Rabbi Abbahu says: When Rabbi Ḥiyya and Rabbi Oshaya characterize, as primary categories, the various categories of damage that they listed, it is not to indicate that there are subcategories; rather, it is to indicate that all of them are characterized as primary categories, in the sense that one is liable to pay from one’s best-quality property.

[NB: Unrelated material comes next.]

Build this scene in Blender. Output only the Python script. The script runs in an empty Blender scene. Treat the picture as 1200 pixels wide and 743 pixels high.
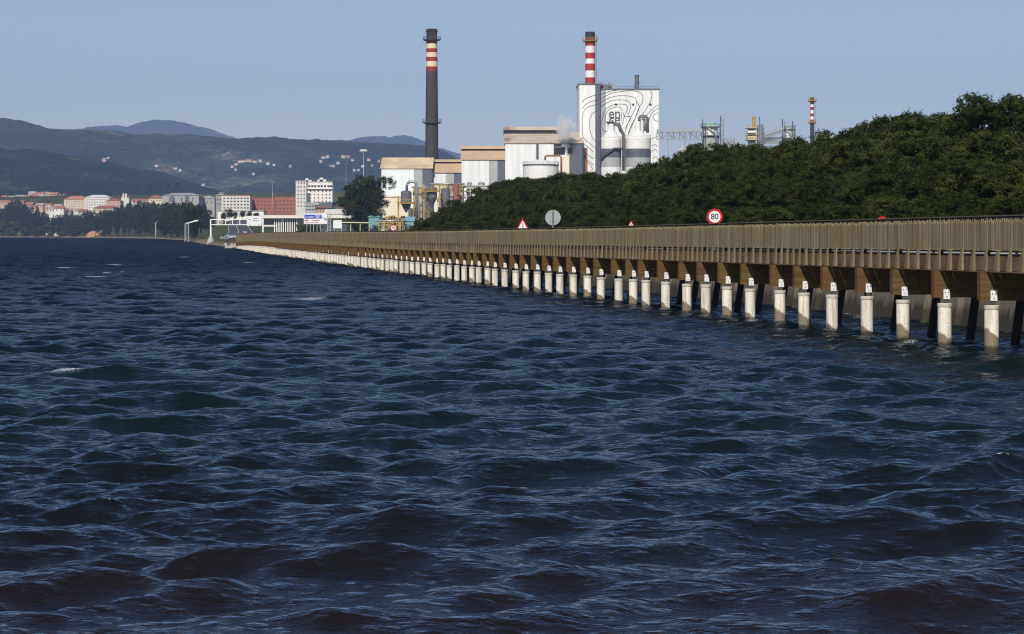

The Gemara asks: What is the reason for this, i.e., from where is it derived? The Gemara explains: It is derived using a verbal analogy from the terms “in place of,” “giving,” “he shall pay,” and “money.” The term “in place of” is written with regard to a forewarned ox that gores (Exodus 21:36); “he shall give” is written with regard to an ox that kills a slave (Exodus 21:32); “he shall pay” is written with regard to the categories of damage of Eating and Trampling (Exodus 22:4); and “money” is written with regard to Pit (Exodus 21:34). The halakha that one must pay from his best-quality property is stated explicitly in each of those four verses. In each of the twenty-four categories listed by Rabbi Ḥiyya one of those four terms is written, so by means of a verbal analogy, the requirement to pay from one’s best-quality property applies to each of them.

§ The mishna states: The defining characteristic of the primary category of Ox is not similar to the defining characteristic of the primary category of Maveh. The Gemara asks: What is the mishna saying? Rav Zevid said in the name of Rava that this is what the mishna is saying: Let the Merciful One write one of the primary categories and derive the other categories from it. Then the tanna says: It is not possible to derive one category from one other category, as each category has its unique characteristics.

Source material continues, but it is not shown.